__Given instruction__
Write out each line beneath this one exactly as it reads.

__Data section__

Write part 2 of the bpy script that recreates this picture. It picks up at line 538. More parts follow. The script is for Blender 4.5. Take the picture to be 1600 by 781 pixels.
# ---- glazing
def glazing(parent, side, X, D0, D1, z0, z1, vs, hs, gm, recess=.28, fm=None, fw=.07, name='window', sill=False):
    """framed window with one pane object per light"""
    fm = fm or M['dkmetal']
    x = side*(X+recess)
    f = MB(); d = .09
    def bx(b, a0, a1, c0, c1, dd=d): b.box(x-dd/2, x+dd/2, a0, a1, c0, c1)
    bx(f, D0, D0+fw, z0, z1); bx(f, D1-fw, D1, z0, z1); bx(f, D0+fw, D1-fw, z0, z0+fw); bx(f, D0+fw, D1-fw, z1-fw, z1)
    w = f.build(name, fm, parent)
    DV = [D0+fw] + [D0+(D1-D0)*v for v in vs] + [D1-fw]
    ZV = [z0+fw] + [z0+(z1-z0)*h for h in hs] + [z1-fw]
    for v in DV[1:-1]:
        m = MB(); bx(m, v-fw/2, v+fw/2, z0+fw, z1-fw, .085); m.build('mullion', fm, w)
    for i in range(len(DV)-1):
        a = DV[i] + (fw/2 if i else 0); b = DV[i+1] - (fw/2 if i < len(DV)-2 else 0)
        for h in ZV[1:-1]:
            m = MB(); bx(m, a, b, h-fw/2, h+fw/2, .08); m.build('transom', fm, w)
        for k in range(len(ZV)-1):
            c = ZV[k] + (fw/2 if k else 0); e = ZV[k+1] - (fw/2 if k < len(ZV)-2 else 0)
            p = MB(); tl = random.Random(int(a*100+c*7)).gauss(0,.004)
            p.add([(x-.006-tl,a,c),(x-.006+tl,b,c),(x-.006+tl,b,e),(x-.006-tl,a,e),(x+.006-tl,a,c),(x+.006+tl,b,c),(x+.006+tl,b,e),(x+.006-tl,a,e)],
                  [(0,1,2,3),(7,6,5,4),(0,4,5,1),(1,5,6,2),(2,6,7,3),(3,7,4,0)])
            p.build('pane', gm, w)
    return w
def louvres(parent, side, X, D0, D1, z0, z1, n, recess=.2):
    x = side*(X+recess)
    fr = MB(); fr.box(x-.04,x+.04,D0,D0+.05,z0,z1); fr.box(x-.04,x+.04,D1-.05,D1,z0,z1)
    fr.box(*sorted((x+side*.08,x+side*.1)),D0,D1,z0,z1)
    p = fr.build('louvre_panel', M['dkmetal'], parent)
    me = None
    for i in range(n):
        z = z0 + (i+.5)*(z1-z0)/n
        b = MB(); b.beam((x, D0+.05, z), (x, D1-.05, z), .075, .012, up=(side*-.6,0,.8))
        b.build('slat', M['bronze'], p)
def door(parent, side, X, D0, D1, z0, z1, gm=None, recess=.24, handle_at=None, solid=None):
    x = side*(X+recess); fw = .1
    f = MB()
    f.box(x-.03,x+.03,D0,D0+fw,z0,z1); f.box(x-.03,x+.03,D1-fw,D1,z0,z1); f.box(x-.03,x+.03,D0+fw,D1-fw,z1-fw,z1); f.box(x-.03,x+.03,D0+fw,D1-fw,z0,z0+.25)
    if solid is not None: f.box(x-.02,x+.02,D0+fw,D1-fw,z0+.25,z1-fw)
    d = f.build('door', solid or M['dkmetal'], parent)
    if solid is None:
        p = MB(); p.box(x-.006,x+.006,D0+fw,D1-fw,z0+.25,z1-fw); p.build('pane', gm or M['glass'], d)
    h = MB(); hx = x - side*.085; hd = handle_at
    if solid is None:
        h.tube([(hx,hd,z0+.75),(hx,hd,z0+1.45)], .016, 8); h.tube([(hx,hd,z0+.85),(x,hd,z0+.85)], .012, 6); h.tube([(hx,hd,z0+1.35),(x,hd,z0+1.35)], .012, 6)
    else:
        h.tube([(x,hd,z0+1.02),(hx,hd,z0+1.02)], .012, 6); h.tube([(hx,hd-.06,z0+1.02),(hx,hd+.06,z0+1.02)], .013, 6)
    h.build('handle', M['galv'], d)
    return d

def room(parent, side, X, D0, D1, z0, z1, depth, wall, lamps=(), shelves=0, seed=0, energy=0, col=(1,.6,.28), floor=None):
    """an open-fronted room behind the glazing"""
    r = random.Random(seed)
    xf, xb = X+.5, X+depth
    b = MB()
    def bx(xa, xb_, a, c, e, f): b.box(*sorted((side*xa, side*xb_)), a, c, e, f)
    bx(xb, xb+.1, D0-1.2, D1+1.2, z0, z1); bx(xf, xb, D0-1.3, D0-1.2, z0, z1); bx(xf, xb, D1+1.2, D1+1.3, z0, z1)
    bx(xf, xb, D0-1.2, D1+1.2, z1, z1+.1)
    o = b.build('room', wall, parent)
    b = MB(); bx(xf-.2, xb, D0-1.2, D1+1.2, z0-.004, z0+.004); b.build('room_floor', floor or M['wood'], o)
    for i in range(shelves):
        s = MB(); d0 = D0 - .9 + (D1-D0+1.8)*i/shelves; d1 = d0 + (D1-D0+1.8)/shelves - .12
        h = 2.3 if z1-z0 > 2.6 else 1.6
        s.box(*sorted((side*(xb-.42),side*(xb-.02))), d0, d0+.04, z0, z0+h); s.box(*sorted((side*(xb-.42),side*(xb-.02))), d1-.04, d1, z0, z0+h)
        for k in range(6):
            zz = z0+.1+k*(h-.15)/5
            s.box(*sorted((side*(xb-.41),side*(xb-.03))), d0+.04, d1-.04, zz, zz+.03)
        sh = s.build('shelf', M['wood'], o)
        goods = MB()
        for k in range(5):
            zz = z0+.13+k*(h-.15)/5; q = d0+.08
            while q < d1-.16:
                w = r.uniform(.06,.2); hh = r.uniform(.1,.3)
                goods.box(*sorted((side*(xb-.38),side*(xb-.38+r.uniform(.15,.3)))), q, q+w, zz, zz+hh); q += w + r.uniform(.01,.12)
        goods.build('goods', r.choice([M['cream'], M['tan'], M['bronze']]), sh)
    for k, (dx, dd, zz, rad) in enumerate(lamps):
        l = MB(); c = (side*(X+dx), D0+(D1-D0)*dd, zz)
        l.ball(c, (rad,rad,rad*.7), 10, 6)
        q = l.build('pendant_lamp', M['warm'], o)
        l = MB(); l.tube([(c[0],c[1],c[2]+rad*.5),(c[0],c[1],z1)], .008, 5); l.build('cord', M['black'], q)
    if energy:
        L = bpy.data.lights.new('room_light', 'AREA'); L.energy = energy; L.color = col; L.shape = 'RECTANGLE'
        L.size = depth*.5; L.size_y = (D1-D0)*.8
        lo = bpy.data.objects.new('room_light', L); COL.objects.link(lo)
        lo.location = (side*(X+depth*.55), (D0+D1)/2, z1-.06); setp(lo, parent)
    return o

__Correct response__
Write part 2 of the bpy script that recreates this picture. It picks up at line 538. More parts follow. The script is for Blender 4.5. Take the picture to be 1600 by 781 pixels.
# ---- glazing
def glazing(parent, side, X, D0, D1, z0, z1, vs, hs, gm, recess=.28, fm=None, fw=.07, name='window', sill=False):
    """framed window with one pane object per light"""
    fm = fm or M['dkmetal']
    x = side*(X+recess)
    f = MB(); d = .09
    def bx(b, a0, a1, c0, c1, dd=d): b.box(x-dd/2, x+dd/2, a0, a1, c0, c1)
    bx(f, D0, D0+fw, z0, z1); bx(f, D1-fw, D1, z0, z1); bx(f, D0+fw, D1-fw, z0, z0+fw); bx(f, D0+fw, D1-fw, z1-fw, z1)
    w = f.build(name, fm, parent)
    DV = [D0+fw] + [D0+(D1-D0)*v for v in vs] + [D1-fw]
    ZV = [z0+fw] + [z0+(z1-z0)*h for h in hs] + [z1-fw]
    for v in DV[1:-1]:
        m = MB(); bx(m, v-fw/2, v+fw/2, z0+fw, z1-fw, .085); m.build('mullion', fm, w)
    for i in range(len(DV)-1):
        a = DV[i] + (fw/2 if i else 0); b = DV[i+1] - (fw/2 if i < len(DV)-2 else 0)
        for h in ZV[1:-1]:
            m = MB(); bx(m, a, b, h-fw/2, h+fw/2, .08); m.build('transom', fm, w)
        for k in range(len(ZV)-1):
            c = ZV[k] + (fw/2 if k else 0); e = ZV[k+1] - (fw/2 if k < len(ZV)-2 else 0)
            p = MB(); tl = random.Random(int(a*100+c*7)).gauss(0,.004)
            p.add([(x-.006-tl,a,c),(x-.006+tl,b,c),(x-.006+tl,b,e),(x-.006-tl,a,e),(x+.006-tl,a,c),(x+.006+tl,b,c),(x+.006+tl,b,e),(x+.006-tl,a,e)],
                  [(0,1,2,3),(7,6,5,4),(0,4,5,1),(1,5,6,2),(2,6,7,3),(3,7,4,0)])
            p.build('pane', gm, w)
    return w
def louvres(parent, side, X, D0, D1, z0, z1, n, recess=.2):
    x = side*(X+recess)
    fr = MB(); fr.box(x-.04,x+.04,D0,D0+.05,z0,z1); fr.box(x-.04,x+.04,D1-.05,D1,z0,z1)
    fr.box(*sorted((x+side*.08,x+side*.1)),D0,D1,z0,z1)
    p = fr.build('louvre_panel', M['dkmetal'], parent)
    me = None
    for i in range(n):
        z = z0 + (i+.5)*(z1-z0)/n
        b = MB(); b.beam((x, D0+.05, z), (x, D1-.05, z), .075, .012, up=(side*-.6,0,.8))
        b.build('slat', M['bronze'], p)
def door(parent, side, X, D0, D1, z0, z1, gm=None, recess=.24, handle_at=None, solid=None):
    x = side*(X+recess); fw = .1
    f = MB()
    f.box(x-.03,x+.03,D0,D0+fw,z0,z1); f.box(x-.03,x+.03,D1-fw,D1,z0,z1); f.box(x-.03,x+.03,D0+fw,D1-fw,z1-fw,z1); f.box(x-.03,x+.03,D0+fw,D1-fw,z0,z0+.25)
    if solid is not None: f.box(x-.02,x+.02,D0+fw,D1-fw,z0+.25,z1-fw)
    d = f.build('door', solid or M['dkmetal'], parent)
    if solid is None:
        p = MB(); p.box(x-.006,x+.006,D0+fw,D1-fw,z0+.25,z1-fw); p.build('pane', gm or M['glass'], d)
    h = MB(); hx = x - side*.085; hd = handle_at
    if solid is None:
        h.tube([(hx,hd,z0+.75),(hx,hd,z0+1.45)], .016, 8); h.tube([(hx,hd,z0+.85),(x,hd,z0+.85)], .012, 6); h.tube([(hx,hd,z0+1.35),(x,hd,z0+1.35)], .012, 6)
    else:
        h.tube([(x,hd,z0+1.02),(hx,hd,z0+1.02)], .012, 6); h.tube([(hx,hd-.06,z0+1.02),(hx,hd+.06,z0+1.02)], .013, 6)
    h.build('handle', M['galv'], d)
    return d

def room(parent, side, X, D0, D1, z0, z1, depth, wall, lamps=(), shelves=0, seed=0, energy=0, col=(1,.6,.28), floor=None):
    """an open-fronted room behind the glazing"""
    r = random.Random(seed)
    xf, xb = X+.5, X+depth
    b = MB()
    def bx(xa, xb_, a, c, e, f): b.box(*sorted((side*xa, side*xb_)), a, c, e, f)
    bx(xb, xb+.1, D0-1.2, D1+1.2, z0, z1); bx(xf, xb, D0-1.3, D0-1.2, z0, z1); bx(xf, xb, D1+1.2, D1+1.3, z0, z1)
    bx(xf, xb, D0-1.2, D1+1.2, z1, z1+.1)
    o = b.build('room', wall, parent)
    b = MB(); bx(xf-.2, xb, D0-1.2, D1+1.2, z0-.004, z0+.004); b.build('room_floor', floor or M['wood'], o)
    for i in range(shelves):
        s = MB(); d0 = D0 - .9 + (D1-D0+1.8)*i/shelves; d1 = d0 + (D1-D0+1.8)/shelves - .12
        h = 2.3 if z1-z0 > 2.6 else 1.6
        s.box(*sorted((side*(xb-.42),side*(xb-.02))), d0, d0+.04, z0, z0+h); s.box(*sorted((side*(xb-.42),side*(xb-.02))), d1-.04, d1, z0, z0+h)
        for k in range(6):
            zz = z0+.1+k*(h-.15)/5
            s.box(*sorted((side*(xb-.41),side*(xb-.03))), d0+.04, d1-.04, zz, zz+.03)
        sh = s.build('shelf', M['wood'], o)
        goods = MB()
        for k in range(5):
            zz = z0+.13+k*(h-.15)/5; q = d0+.08
            while q < d1-.16:
                w = r.uniform(.06,.2); hh = r.uniform(.1,.3)
                goods.box(*sorted((side*(xb-.38),side*(xb-.38+r.uniform(.15,.3)))), q, q+w, zz, zz+hh); q += w + r.uniform(.01,.12)
        goods.build('goods', r.choice([M['cream'], M['tan'], M['bronze']]), sh)
    for k, (dx, dd, zz, rad) in enumerate(lamps):
        l = MB(); c = (side*(X+dx), D0+(D1-D0)*dd, zz)
        l.ball(c, (rad,rad,rad*.7), 10, 6)
        q = l.build('pendant_lamp', M['warm'], o)
        l = MB(); l.tube([(c[0],c[1],c[2]+rad*.5),(c[0],c[1],z1)], .008, 5); l.build('cord', M['black'], q)
    if energy:
        L = bpy.data.lights.new('room_light', 'AREA'); L.energy = energy; L.color = col; L.shape = 'RECTANGLE'
        L.size = depth*.5; L.size_y = (D1-D0)*.8
        lo = bpy.data.objects.new('room_light', L); COL.objects.link(lo)
        lo.location = (side*(X+depth*.55), (D0+D1)/2, z1-.06); setp(lo, parent)
    return o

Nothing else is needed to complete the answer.